Much of the pioneer wisdom and knowledge has been lost down through the years. With the passing of the old timers, it's gone. Most never wrote down the how-tos and what-nots and what-ifs. Many had a limited education. A guy I worked for several years, had a third grade education. Dad had an eighth grade education. The old ways have always been fascinating to me. Years ago I came across a set of books called "The Foxfire Book." Not sure how many there are, but I know there are nine books in the series for sure.

A teacher I believe up in New York had her students go out into the Appalachian Mountains and interview the old timers who lived there about life in general. Just common day events we would find amazing, but for them it was just life. This might be a good time to bring books like this back into the limelight and relearn the knowledge lost down through the years. Maybe even start practicing some of their time honored ways.

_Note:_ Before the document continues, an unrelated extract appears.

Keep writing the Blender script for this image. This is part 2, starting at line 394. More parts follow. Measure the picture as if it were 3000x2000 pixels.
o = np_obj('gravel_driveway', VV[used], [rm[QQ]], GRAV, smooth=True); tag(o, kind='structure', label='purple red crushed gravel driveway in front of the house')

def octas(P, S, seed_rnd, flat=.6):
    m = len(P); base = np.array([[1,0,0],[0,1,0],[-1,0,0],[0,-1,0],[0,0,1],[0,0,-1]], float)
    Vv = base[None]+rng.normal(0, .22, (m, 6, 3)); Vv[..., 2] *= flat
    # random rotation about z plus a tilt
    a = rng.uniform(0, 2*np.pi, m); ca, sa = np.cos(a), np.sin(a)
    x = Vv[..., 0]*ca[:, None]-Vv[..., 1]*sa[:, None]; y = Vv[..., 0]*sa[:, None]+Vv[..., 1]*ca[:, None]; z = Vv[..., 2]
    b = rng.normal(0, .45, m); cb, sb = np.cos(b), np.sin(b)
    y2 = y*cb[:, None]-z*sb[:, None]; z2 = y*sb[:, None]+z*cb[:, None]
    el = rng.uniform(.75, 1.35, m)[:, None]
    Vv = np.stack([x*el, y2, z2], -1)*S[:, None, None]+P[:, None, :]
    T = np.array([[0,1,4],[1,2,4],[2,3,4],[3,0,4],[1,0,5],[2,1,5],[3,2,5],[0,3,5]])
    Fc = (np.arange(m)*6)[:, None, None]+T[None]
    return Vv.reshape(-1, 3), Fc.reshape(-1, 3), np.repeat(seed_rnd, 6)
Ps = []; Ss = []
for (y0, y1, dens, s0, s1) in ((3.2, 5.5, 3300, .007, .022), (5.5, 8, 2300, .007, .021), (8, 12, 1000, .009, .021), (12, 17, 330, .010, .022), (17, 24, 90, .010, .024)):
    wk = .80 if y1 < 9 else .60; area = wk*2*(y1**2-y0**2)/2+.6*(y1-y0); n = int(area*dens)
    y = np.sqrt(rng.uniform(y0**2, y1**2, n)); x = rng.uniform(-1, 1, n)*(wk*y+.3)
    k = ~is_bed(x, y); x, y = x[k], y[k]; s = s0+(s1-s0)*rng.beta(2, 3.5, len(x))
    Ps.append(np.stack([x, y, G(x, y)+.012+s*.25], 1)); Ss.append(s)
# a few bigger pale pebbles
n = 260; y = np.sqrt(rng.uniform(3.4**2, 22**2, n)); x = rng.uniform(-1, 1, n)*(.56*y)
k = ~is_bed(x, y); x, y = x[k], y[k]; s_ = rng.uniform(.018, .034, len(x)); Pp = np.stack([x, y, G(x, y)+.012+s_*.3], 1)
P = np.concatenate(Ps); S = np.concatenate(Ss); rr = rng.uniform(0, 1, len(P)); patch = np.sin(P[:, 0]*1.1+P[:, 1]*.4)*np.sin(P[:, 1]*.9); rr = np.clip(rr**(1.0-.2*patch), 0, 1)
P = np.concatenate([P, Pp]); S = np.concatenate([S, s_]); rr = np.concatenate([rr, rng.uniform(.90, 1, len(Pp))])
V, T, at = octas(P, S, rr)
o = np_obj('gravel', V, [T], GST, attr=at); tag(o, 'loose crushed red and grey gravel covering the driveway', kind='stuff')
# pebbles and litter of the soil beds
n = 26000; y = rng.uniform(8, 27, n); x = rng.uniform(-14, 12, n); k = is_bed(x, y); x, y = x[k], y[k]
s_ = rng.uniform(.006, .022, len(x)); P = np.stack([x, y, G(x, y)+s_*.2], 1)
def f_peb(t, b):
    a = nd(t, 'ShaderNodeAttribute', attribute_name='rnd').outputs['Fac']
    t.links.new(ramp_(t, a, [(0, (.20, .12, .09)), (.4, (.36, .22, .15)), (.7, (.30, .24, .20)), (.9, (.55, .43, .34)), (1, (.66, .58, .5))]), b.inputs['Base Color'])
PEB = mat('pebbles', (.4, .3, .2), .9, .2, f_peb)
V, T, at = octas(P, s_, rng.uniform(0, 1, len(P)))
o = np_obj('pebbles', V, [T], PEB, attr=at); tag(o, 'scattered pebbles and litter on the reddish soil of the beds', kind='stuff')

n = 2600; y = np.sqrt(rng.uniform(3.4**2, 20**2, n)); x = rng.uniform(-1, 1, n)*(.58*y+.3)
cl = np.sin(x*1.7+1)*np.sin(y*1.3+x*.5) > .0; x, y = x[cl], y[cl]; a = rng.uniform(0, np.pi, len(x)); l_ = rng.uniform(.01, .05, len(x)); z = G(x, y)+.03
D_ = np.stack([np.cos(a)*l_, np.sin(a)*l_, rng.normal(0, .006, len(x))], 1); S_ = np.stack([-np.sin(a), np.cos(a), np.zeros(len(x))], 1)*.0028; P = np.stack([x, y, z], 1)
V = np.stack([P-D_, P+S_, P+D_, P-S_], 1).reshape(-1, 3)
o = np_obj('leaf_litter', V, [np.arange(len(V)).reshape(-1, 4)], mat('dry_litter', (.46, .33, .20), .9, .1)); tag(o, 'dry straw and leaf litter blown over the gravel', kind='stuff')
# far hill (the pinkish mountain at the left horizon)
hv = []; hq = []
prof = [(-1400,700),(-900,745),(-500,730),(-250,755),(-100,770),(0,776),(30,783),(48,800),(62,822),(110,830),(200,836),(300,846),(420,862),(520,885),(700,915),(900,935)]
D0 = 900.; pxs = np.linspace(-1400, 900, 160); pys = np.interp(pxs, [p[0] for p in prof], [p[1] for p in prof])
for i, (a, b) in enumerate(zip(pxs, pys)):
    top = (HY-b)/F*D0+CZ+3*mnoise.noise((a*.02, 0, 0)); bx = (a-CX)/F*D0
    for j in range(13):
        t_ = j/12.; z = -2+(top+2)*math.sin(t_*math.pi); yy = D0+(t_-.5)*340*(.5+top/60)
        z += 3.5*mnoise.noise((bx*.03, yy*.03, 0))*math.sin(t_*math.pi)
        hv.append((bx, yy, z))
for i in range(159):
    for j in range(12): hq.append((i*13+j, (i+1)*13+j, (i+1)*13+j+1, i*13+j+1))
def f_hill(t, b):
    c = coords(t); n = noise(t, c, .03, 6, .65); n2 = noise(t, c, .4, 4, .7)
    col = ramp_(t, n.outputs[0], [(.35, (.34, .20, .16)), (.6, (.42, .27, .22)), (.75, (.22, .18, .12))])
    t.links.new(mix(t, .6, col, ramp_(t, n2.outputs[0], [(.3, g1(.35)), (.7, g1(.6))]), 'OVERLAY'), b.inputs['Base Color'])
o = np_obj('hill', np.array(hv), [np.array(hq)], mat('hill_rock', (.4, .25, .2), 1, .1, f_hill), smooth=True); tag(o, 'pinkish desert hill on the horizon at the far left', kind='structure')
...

There are stories in the Foxfire series on hog dressing and curing meat, of log cabin building, of making an ox yoke, of simple blacksmithing, of beekeeping, and the list goes on. There are stories of making wooden shingles or making lye soap. I made my first lye soap with the directions in the Foxfire books.

I was born in the early 1950s, so cars and tractors and packaged foods were here when I came along. There are a few still alive who can remember the Model T, but darn few. Some still remember having an old root cellar full of potatoes with long white roots running everywhere. A few.

Find an old timer. Spend time with them. Be willing to sit and listen. Don't talk but listen. Then write it down.